15.2.2.2.1 If the Consumer withdraws or partially withdraws from the Contract, the Seller shall only refund the Consumer the total price (excluding shipping costs or other costs) including the applicable statutory value-added tax (VAT) of the Good or the Goods without undue delay, at the latest within fourteen days from the day on which the notice of the Consumer’s withdrawal from the Contract is received by the Seller.
15.2.2.2.2 The Consumer’s withdrawal is only legally effective if the Products are returned to the Seller in the undamaged original packaging (primary packaging), not as unprepaid parcel (freight collect) and packed safely for transport with shipment tracking. If the Seller incurs additional costs due to the acceptance of an unprepaid return shipment, the Seller shall be entitled to deduct such additional costs (return costs incl. postage due) from the purchase price to be refunded.
15.3 The place of jurisdiction and fulfilment for all claims in connection with the contractual relationship shall be the registered office of the Seller, provided that the Customer is to be regarded as a merchant, a legal entity under public law or a special fund under public law. This also applies mutatis mutandis if the Customer does not provide a place of general jurisdiction in the Federal Republic of Germany, has moved his or her domicile or place of habitual residence abroad after the conclusion of the Contract, or if neither his or her domicile nor place of habitual residence is known to the Seller at the time a complaint is filed (commencement of an action). The Seller is also entitled to file a complaint (commence an action) at the Customer’s place of business (registered office).
15.4 For individual agreements the text form is sufficient. The text form is required for changes or amendments to these GTC in order to take effect, in particular this clause.
15.4.1 The Seller is entitled to make subsequent adjustments or amendments to these GTC with regard to existing business relationships insofar as unforeseeable risks occur, current services are partly or completely discontinued or entirely new services are added, new technical developments are initiated, certain changes in legislation or jurisdiction require, or other circumstances cause a contractual equivalence relationship between the Customer and the Seller which is unbalanced not only to an insignificant extent. This means that any subsequent adjustments and amendments to these GTC only take effect to the extent that in the interest of both parties those do not significantly disrupt the contractual equivalence relationship.
15.4.2 Therefore, a subsequent change to the GTC becomes effective after the Seller has notified the Customer of the subsequent change and the Customer does not object to it within six weeks (objection period). In addition, at the beginning of the objection period, the Seller shall inform the Customer that his or her silence represents a legally effective acceptance of the change to the Contract, and the Customer shall be given the opportunity during this objection period to make an explicit statement to this end. If the Customer objects to the subsequent change in due time, both contracting parties may terminate the contractual relationship by extraordinary notice of cancellation or the Seller may maintain the existing contractual relationship under the previous GTC.

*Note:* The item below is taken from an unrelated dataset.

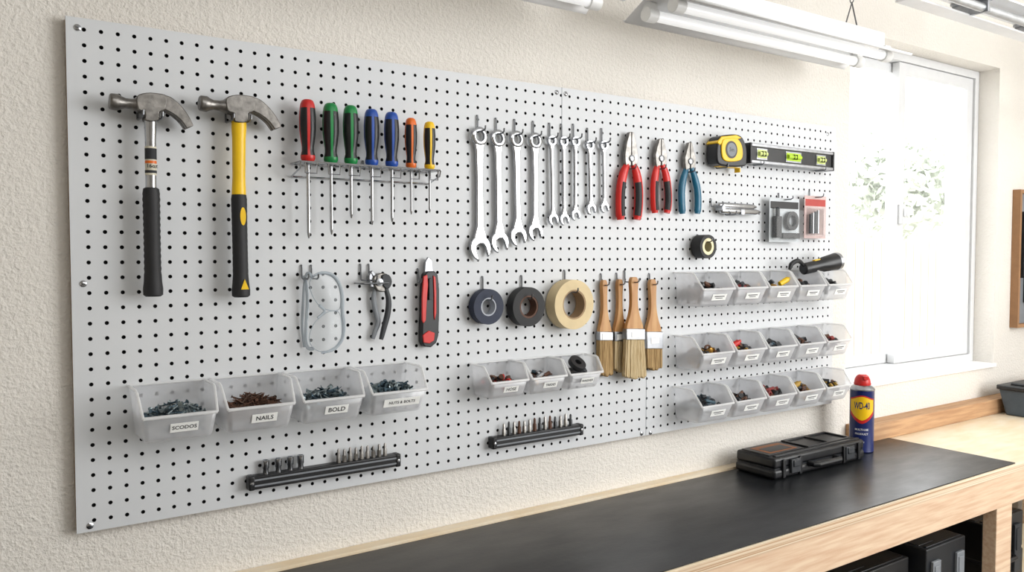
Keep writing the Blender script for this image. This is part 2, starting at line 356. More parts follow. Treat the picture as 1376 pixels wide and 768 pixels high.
# ------------------------------------------------------------------ hammers
def hammer(hd,out,neck,grip0,grip1,kind,label):
    ox,oy,sc=hd
    q=lambda x,y:(ox+(x-203)*sc, oy+(y-150)*sc)
    t=thing('claw_hammer',label,'hammer',B(*grip1,out),'claw hammers hung on the pegboard')
    m=MB()
    a=B(*q(147,136),out); b=B(*q(186,141),out); d=(b-a); L=d.length
    m.lathe(a,d,[(0,.0115),(.0015,.0135),(.012,.0138),(.017,.011),(.024,.0085),(.034,.009),(L,.0125)],22)
    body=PX([q(*p) for p in ((182,131),(195,126),(212,127),(222,131),(220,148),(212,152),(211,163),(194,163),(193,152),(184,148))],out)
    m.prism(splc(body,3),out-.013,out+.013)
    m.build('head',FORGED,t,bevel=.0015)
    top_=spl([(216,128),(228,132),(240,142),(251,156),(258,170)],4); bot=spl([(249,174),(241,163),(230,154),(218,148)],4)
    cl=PX([q(*p) for p in top_+bot],out)
    for s in (-1,1):
        m=MB(); m.prism(cl,out+s*.0075-.0052,out+s*.0075+.0052); m.build('claw',FORGED,t,bevel=.0015)
    p0=B(*neck,out); p1=B(*grip0,out); p2=B(*grip1,out)
    if kind==0:
        m=MB(); ax=p1-p0; L=ax.length
        m.lathe(p0-ax.normalized()*.004,ax,[(0,.0105),(L*.35,.0088),(L+.006,.0088)],20); m.build('shaft',CHROME,t)
        m=MB(); s0=p0+ax*.35
        m.lathe(s0+ax*.05,ax,[(0,.0092),(L*.42,.0092)],20,mi=0,caps=False)
        m.lathe(s0+ax*.08,ax,[(0,.0094),(L*.16,.0094)],20,mi=2,caps=False); m.lathe(s0+ax*.26,ax,[(0,.0094),(L*.04,.0094)],20,mi=1,caps=False); m.lathe(s0+ax*.40,ax,[(0,.0094),(L*.04,.0094)],20,mi=2,caps=False)
        m.text('16oz',s0+ax*.34+YN*.0096,X1,Z1,.009,2)
        m.build('shaft_label',[M('cream_label','#cfc8b4',.5),ORG,INK],t)
    else:
        m=MB(); ax=p1-p0; L=ax.length
        m.lathe(p0-ax.normalized()*.004,ax,[(0,.0130),(L*.12,.0130),(L*.25,.0118),(L*.8,.0112),(L+.006,.0125)],24,sq=.85); m.build('shaft',YEL,t)
    m=MB(); ax=p2-p1; L=ax.length; pr=[(0,.0095),(.002,.0125),(.01,.0138)]
    N=26
    for i in range(N):
        u=.08+.72*i/(N-1); base=.0138-.0006*math.sin(u*math.pi); pr.append((L*u,base+(.0006 if i%2 else -.0003)*(1 if kind==0 else .3)))
    pr+= [(L*.86,.0145),(L*.93,.0160),(L*.985,.0157),(L,.012),(L,0)]
    m.lathe(p1,ax,pr,24,sq=.9); m.build('grip',BLACKR,t)
    if kind==1:
        m=MB(); axn=ax.normalized(); c=p1+ax*.22
        for cc,ry,rx in ((c,.016,.0050),):
            pts=[cc+YN*.0128+X1*(.003+rx*math.cos(k/20*6.283))+axn*(ry*math.sin(k/20*6.283)) for k in range(20)]
            m.add(pts+[p+YN*-.006 for p in pts],[list(range(20))]+[[k,20+k,20+(k+1)%20,(k+1)%20] for k in range(20)])
        c=p1+ax*.9; pts=[c+YN*.0146+X1*.003-axn*.014,c+YN*.0146+X1*.010+axn*.004,c+YN*.0146-X1*.004+axn*.004]
        m.add(pts+[p+YN*-.004 for p in pts],[(0,1,2),(0,3,4,1),(1,4,5,2),(2,5,3,0)])
        m.build('grip_inlay',YEL,t)
    hook(V((p0.x,0,p0.z+.001)),out+.022,.03,double=.030)
    return t
hammer((203,150,1),.032,(202,160),(203,252),(206,398),0,'claw hammer with chrome shaft and black rubber grip')
hammer((322,152,.97),.032,(321,164),(321,260),(324,399),1,'claw hammer with yellow fiberglass shaft and black grip')

# ------------------------------------------------------------------ screwdriver rack + drivers
DO=.034
rz=B(397,218,.03).z; xa=B(398,218,.03).x; xb=B(577,228,DO).x+.015
rk=thing('screwdriver_rack','chrome wire rack holding a row of screwdrivers','rack',(xa,0,rz))
drv=[(413,133,216,320,.0155,RED,'red'),(444,138,219,315,.0155,GRN,'green'),(471,141,221,293,.0150,GRN,'green'),(499,146,223,302,.0150,BLU,'blue'),(526,150,225,298,.0150,BLU,'blue'),(552,158,226,288,.0125,ORG,'orange'),(577,163,228,285,.0125,YEL,'yellow')]
m=MB()
for o_,z_ in ((.003,rz),(.054,rz),(.003,rz-.024)): m.tube([(xa,-o_,z_),(xb,-o_,z_)],.0019,8)
for x in (xa,xb): m.tube([(x,-.003,rz),(x,-.054,rz)],.0019,8); m.tube([(x,-.054,rz),(x,-.05,rz-.012),(x,-.003,rz-.024)],.0016,8)
m.build('wire_rail',CHROME,rk)
for d in drv:
    c=B(d[0],d[2],DO); m=MB()
    ra=d[4]*.62
    m.tube([(c.x+ra*math.cos(a/16*6.2832),-DO+ra*math.sin(a/16*6.2832),rz) for a in range(17)],.0015,6)
    m.tube([(c.x-ra-.0015,-.003,rz),(c.x-ra-.0015,-.054,rz)],.0015,6); m.tube([(c.x+ra+.0015,-.003,rz),(c.x+ra+.0015,-.054,rz)],.0015,6)
    m.tube([(c.x-ra-.0015,-.054,rz),(c.x-ra-.0015,-.052,rz-.020),(c.x+ra+.0015,-.052,rz-.020),(c.x+ra+.0015,-.054,rz)],.0015,6)
    m.build('wire_loop',CHROME,rk)
for x in (xa+.03,(xa+xb)/2,xb-.03): hook(V((x,0,rz-.003)),.012,.018)
for px,y0,y1,y2,R_,mt,cn in drv:
    p0=B(px,y0,DO); p1=V((p0.x,p0.y,rz+.002)); p2=B(px,y2,DO); p2.x=p0.x
    t=thing('screwdriver',f'screwdriver with {cn} and black fluted handle standing in a wire rack','screwdriver',p2,'screwdrivers in the wire rack')
    L=(p1-p0).length; ax=V((0,0,-1))
    pr=[(0,0),(.01*L,.45),(.03*L,.68),(.08*L,.84),(.15*L,.92),(.3*L,1),(.5*L,.98),(.68*L,.82),(.76*L,.72),(.83*L,.72),(.9*L,.86),(.95*L,.86),(L,.66),(L,.25)]
    pr=[(a,b*R_) for a,b in pr]
    m=MB(); m.lathe(p0,ax,pr,32,rf=lambda k,d:1-(.07 if (k%8)<2 and .1*L<d<.72*L else 0),mif=lambda i,k:(1 if (4<=i<=9 and (k%8)>=2) else 0))
    m.build('handle',[mt,BLACKP],t)
    m=MB(); r=.0033 if R_>.013 else .0026; Ls=(p1-p2).length
    m.lathe(p1+Z1*.002,ax,[(0,r),(Ls*.93,r),(Ls*.97,r*.8),(Ls+.002,r*.35)],14); m.build('blade',CHROME,t)

# ------------------------------------------------------------------ wrenches
def wrench(pt,pb,rr,rj,hw,out,flip=1):
    t=thing('combination_wrench','chrome combination wrench hanging by its ring end','wrench',pt,'combination wrenches on the pegboard')
    a=V((pb.x-pt.x,pb.z-pt.z)); L=a.length; a.normalize(); n=V((-a.y,a.x))
    P=lambda u,v:(pt.x+n.x*u+a.x*v, pt.z+n.y*u+a.y*v)
    m=MB(); m.lathe((pt.x,-out+.0045,pt.z),YN,[(0,rr*.60),(0,rr*.90),(.002,rr),(.007,rr),(.009,rr*.90),(.009,rr*.60)],24,closed=True,rf=lambda k,d:1)
    m.build('ring_end',CHROME,t,smooth=50)
    sh=[P(rr*.62,rr*.75),P(hw*1.15,rr*1.6),P(hw,L*.4),P(hw*1.05,L-rj*1.9),P(rj*.72,L-rj*.6),P(-rj*.72,L-rj*.6),P(-hw*1.05,L-rj*1.9),P(-hw,L*.4),P(-hw*1.15,rr*1.6),P(-rr*.62,rr*.75)]
    m=MB(); m.prism(sh,out-.0034,out+.0034); m.build('shank',CHROME,t,bevel=.0026,bseg=4)
    m=MB(); g=[P(hw*.35,L*.24),P(hw*.35,L*.70),P(-hw*.35,L*.70),P(-hw*.35,L*.24)]
    m.prism(g,out+.0030,out+.0036,0); m.build('engraved_panel',STEEL,t)
    phi=math.radians(18)*flip; cu,cv=0,L-rj*.1; s_=.46*rj; be=math.asin(s_/rj)
    pts=[]
    for k in range(25):
        th=be+(2*math.pi-2*be)*k/24; x=rj*math.cos(th); y=rj*math.sin(th)
        if x>0: x*=1.12
        pts.append((x,y))
    pts+=[(rj*.1,-s_),(-rj*.22,-s_*.75),(-rj*.32,0),(-rj*.22,s_*.75),(rj*.1,s_)]
    poly=[]
    for x,y in pts:
        v=cv+x*math.cos(phi)-y*math.sin(phi); u=cu+x*math.sin(phi)+y*math.cos(phi); poly.append(P(u,v))
    m=MB(); m.prism(poly,out-.004,out+.004); m.build('open_end',CHROME,t,bevel=.0022,bseg=3)
WO=.010
for xt,yt,xb_,yb,rr,rj,hw in ((644,183,645,334,.0205,.0265,.0085),(669,186,671,326,.0195,.0235,.0078),(694,187,696,318,.019,.0225,.0072),(719,189,719,312,.0185,.0205,.0068),
     (741,189,743,295,.0125,.014,.0046),(757,190,758,295,.0125,.014,.0045),(773,190,773,289,.0125,.0135,.0045),(792,195,794,281,.0125,.014,.0048),(811,195,812,279,.012,.013,.0044)):
    p=B(xt,yt,WO); wrench(p,B(xb_,yb,WO),rr,rj,hw,WO)
    hook(V((p.x,0,p.z+rr*.60-.0019)),.034,.036)

# ------------------------------------------------------------------ pliers
def pliers(c,yt,yb,wj,hl,hr,mg,mg2,label,r,nose,out=.014):
    cx,cy=c; piv=B(cx,cy,out); t=thing('pliers',label,'pliers',B(cx,yb,out),'pliers hung on the pegboard')
    w=wj
    for s in (-1,1):
        pts=[(cx+s*.5,yt),(cx+s*w*.35*nose,yt+1),(cx+s*w*.75*nose,yt+(cy-yt)*.45),(cx+s*w,cy-5),(cx+s*w*.95,cy+4),(cx+s*w*.8,cy+12),(cx+s*w*.1,cy+9),(cx+s*.5,cy-6)]
        m=MB(); m.prism(PX(pts,out),out-.0055,out+.0055-.001*(s>0)); m.build('jaw',FORGED,t,bevel=.0012)
    m=MB(); m.lathe((piv.x,-out-.004,piv.z),YN,[(0,.0085),(.0035,.0085),(.0045,.007),(.0045,0)],18); m.build('pivot',STEEL,t)
    for s,h in ((-1,hl),(1,hr)):
        pth=path_px(h,out,6); n=len(pth)
        rs=[r*(.62+.38*math.sin(min(1,i/(n-1)*2.2)*math.pi/2))*(1 if i<n-2 else .8) for i in range(n)]
        m=MB(); m.tube(pth,rs,12,sq=.75); m.build('grip',[mg],t)
        if mg2:
            k0=int(n*.42)
            m=MB(); m.tube([q+YN*.0016 for q in pth[k0:-2]],[x*.8 for x in rs[k0:-2]],10,sq=.9)
            for v in m.v: v.x+=-s*.0026
            m.build('grip_inlay',mg2,t)
    hook(V((B(cx,cy+13,out).x,0,B(cx,cy+14,out).z)),.034,.03)
pliers((847,213),177,297,9,[(843,221),(838,232),(834,252),(833,275),(834,295)],[(851,221),(855,232),(858,252),(858,275),(856,295)],REDG,BLACKR,'lineman pliers with red and black grips',.0125,1)
pliers((887,213),186,287,8,[(884,221),(881,232),(879,250),(879,270),(880,286)],[(890,221),(894,232),(897,250),(898,270),(896,286)],REDG,BLACKR,'diagonal cutters with red and black grips',.0110,1)
pliers((926,217),191,288,7.5,[(923,225),(919,237),(916,254),(916,272),(917,287)],[(929,225),(933,237),(937,254),(938,272),(937,287)],TEAL,None,'pliers with teal blue dipped handles',.0105,.9)

# ------------------------------------------------------------------ tape measure & level
t=thing('tape_measure','yellow and black tape measure clipped to the pegboard','tape measure',B(978,227,.03))
bd=splc(PX([(960,190),(965,183),(984,181),(993,186),(998,200),(998,219),(994,224),(973,224),(960,220),(958,205)],.03),3)
m=MB(); m.prism(bd,.006,.044); m.build('body',BLACKP,t,bevel=.004,bseg=3)
sh=splc(PX([(970,190),(974,186),(986,185),(993,189),(997,199),(997,211),(992,216),(978,217),(971,213),(969,202)],.045),3)
m=MB(); m.prism(sh,.043,.0475); m.build('side_shell',YEL,t,bevel=.002)
sh=PX([(958,192),(964,184),(984,182),(991,186),(985,188),(966,190),(962,196)],.03)
m=MB(); m.prism(sh,.005,.0455); m.build('top_shell',YEL,t,bevel=.002)
c=B(983,201,.048); m=MB(); m.lathe((c.x,-.0475,c.z),YN,[(0,.023),(.001,.023),(.001,0)],28,mi=0); m.lathe((c.x,-.0484,c.z),YN,[(0,.018),(.0006,.018),(.0006,0)],28,mi=1); m.text('5m',(c.x,-.0492,c.z),X1,Z1,.015,0); m.build('badge',[BLACKP,GREYP],t)
m=MB(); e=B(975,226,.03); m.box(e.x-.03,e.x+.055,-.034,-.016,e.z+.003,e.z+.0045); m.box(e.x+.052,e.x+.055,-.034,-.016,e.z-.008,e.z+.004); m.build('blade',YEL,t)
hook(V((c.x-.01,0,c.z-.047)),.045,.02)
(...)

15.5 The European Commission provides Consumers with an online dispute resolution platform at http://ec.europa.eu/consumers/odr/. It serves as a contact point for out-of-court settlements of disputes arising from purchase or service contracts with regard to online transactions. The Seller is neither willing nor obliged to physically appear in front of a Consumer arbitration service as part of a dispute resolution procedure.
15.6 In case individual clauses of these GTC are or become invalid, then the validity of the remaining clauses shall be preserved.